Sebut saja sifat-sifat seperti penurut dan lemah lembut yang telah tertanam dalam budaya masyarakat Jawa. Kepatuhan perempuan tersebut salah satunya diperuntukkan kepada kaum laki-laki yakni sang suami.
Seperti yang terdapat dalam Serat Centhini bahwasannya dasar yang paling utama dalam hal perkawinan adalah memilih jodoh atau perempuan yang pantas untuk dijadikan istri dengan mempertimbangkan bibit, bebet, bobot.
Serat Centhini menyebut bibit sebagai penampilan fisik perempuan itu sendiri, di mana perempuan adalah cantik, memiliki kepandaian, kepribadian, kemampuan, dan keturunan.

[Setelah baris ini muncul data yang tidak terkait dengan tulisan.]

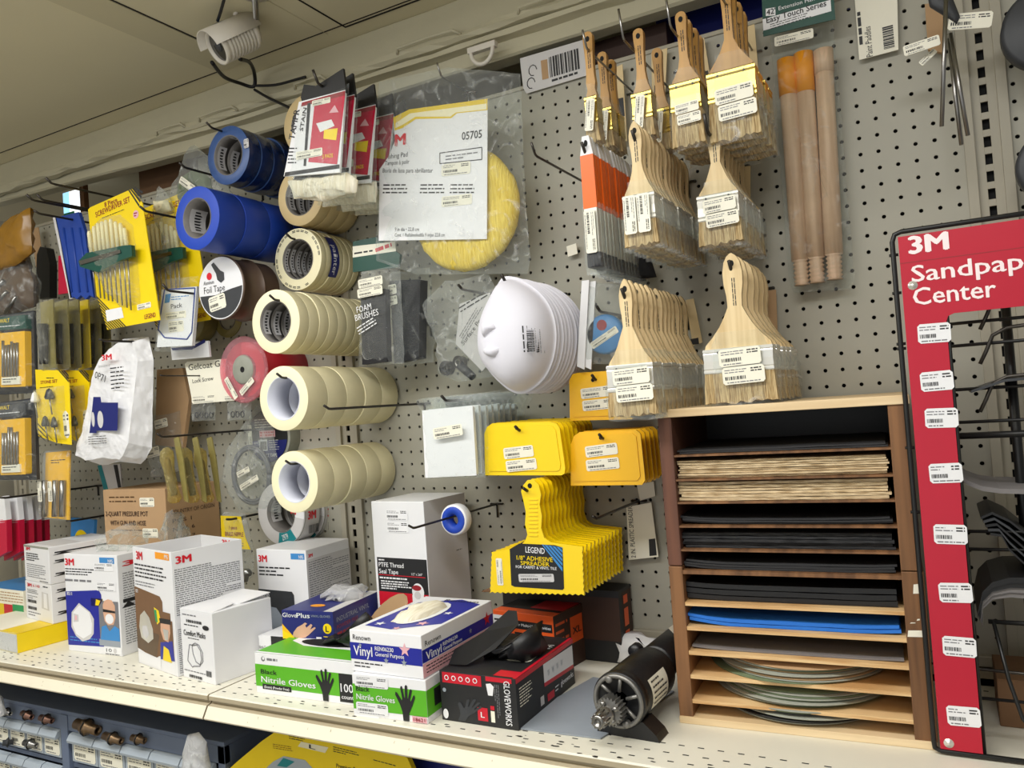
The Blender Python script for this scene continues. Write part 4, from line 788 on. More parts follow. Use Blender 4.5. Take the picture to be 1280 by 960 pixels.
# foil reel
Lf = roll_at(276, 360, 40.5, 5.2); o = empty('foil_tape_reel', Lf, 'wide reel with a white and grey round face label and price sticker', 'tape roll')
mb = MB(); mb.lathe([(.6, 0), (2.55, 0), (2.6, .08), (2.6, .14), (2.42, .16), (2.42, 2.2), (2.55, 2.22), (2.58, 2.32), (.6, 2.34)], 'foil_brown', seg=64); mb.lathe([(2.43, 2.2), (2.43, 4.0)], 'foil_brown', seg=64); mb.build('reel', o)
mb = MB(); F = Face((0, 0, 0), (1, 0, 0), (0, 0, 1)); mb.disc(F, 0, 0, 2.5, 'white', .02, k=48); mb.poly(F, [(2.42 * math.cos(math.radians(a)), 2.42 * math.sin(math.radians(a))) for a in range(180 + 10, 361 - 2, 8)] + [(1.2, -.2), (-.6, -.5)], 'charcoal', .03)
mb.text(F, -1.9, .45, .32, 'Aluminum', 'ink', .04, 1.2); mb.text(F, -1.9, -.25, .55, 'Foil Tape', 'ink', .04, 2.4); mb.disc(F, -1.2, 1.1, .3, 'logo_red', .04); mb.price(F, -1.3, -1.85, 1.9, 1.2, math.radians(8), .05)
mb.poly(F, [(-.9, 2.0), (-.6, 2.15), (.1, 1.4), (.5, 1.2), (.5, .6), (.1, .4), (-.3, .7), (-.4, 1.2)], 'charcoal', .045); mb.build('face_label', o)
# red tape reel
Lr = roll_at(304, 462, 43, 5.75); o = empty('red_tape_reel', Lr, 'clear pink rimmed reel of dark red tape under the narrow masking rolls', 'tape roll')
mb = MB(); mb.lathe([(.9, -.02), (2.7, -.05), (2.8, .05), (2.7, .15), (.9, .12)], 'reel_pink', seg=64); mb.build('flange', o)
mb = MB(); mb.lathe([(1.25, .2), (2.35, .2), (2.35, 6.5), (1.25, 6.5)], 'red_tape', seg=64); F = Face((0, .18, 0), (1, 0, 0), (0, 0, 1))
mb.poly(F, [(1.3 * math.cos(math.radians(a)), 1.3 * math.sin(math.radians(a))) for a in range(100, -90, -12)] + [(2.3 * math.cos(math.radians(a)), 2.3 * math.sin(math.radians(a))) for a in range(-84, 101, 12)], 'pack_red', .02); mb.build('tape', o)
mb = MB(); mb.lathe([(.25, -.1), (1.1, -.12), (1.25, 0), (1.25, .3)], 'disc_grey', seg=40); mb.lathe([(.0, -.05), (.26, -.1)], 'slot', seg=20); mb.build('hub', o)
mb = MB(); F = Face((0, -.1, 0), (1, 0, 0), (0, 0, 1)); mb.price(F, -2.2, -.7, 2.1, .5, math.radians(-58), .02); mb.price(F, -.2, -2.2, 1.9, .5, math.radians(36), .02); mb.build('price_labels', o)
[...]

Sementara bebet adalah harta atau kekayaan orang tua dan bobot adalah siapa dan dari mana asal usul atau silsilah orang tua.
Dalam Serat Centhini perempuan digambarkan pada posisi subordinat sebagaimana kultur masyarakat Jawa adanya. Di mana dalam konteks dan konsepsi ini perempuan dianggap sebagai pelengkap laki-laki dan tidak melihat perempuan sebagai subjek individu yang utuh.
Perempuan seolah menjadi "sesuatu" yang dapat diatur sedemikian rupa oleh laki-laki. Berdasarkan apa yang digambarkan dalam Serat Centhini utamanya soal perempuan dan perkawinan, kita harus juga sekaligus memahami tradisi Jawa dan hal-hal yang mengikat perempuan dalam sistemnya.
Sebab dengan memahami secara komprehensif tersebut, kita dapat melihat akar-akar budaya patriarki yang kental terbentuk sejak dulu serta bagaimana hingga kini perempuan masih terus berupaya mempertahankan aktualisasi dirinya.
Sebagai salah satu warisan kekayaan budaya Indonesia, naskah kuno umumnya dan naskah Serat Centhini khususnya merupakan perjalanan hidup masyarakat Indonesia di masa lalu dalam bentuk tulisan.
Artinya, apa-apa yang terjadi di dalam naskah tersebut merupakan refleksi atas kehidupan sosial masyarakat Indonesia saat itu. Maka upaya-upaya pembacaan dan pemahaman naskah kuno menjadi hal yang urgensial dilakukan.
Sebab selain sebagai upaya pelestarian naskah itu sendiri, dapat pula menjadi khazanah pengetahuan dan intelektual kita dalam memahami fenomena-fenomena sosial hari ini. Sekaligus merupakan salah satu usaha memperkenalkan naskah Serat Centhini kepada masyarakat luas.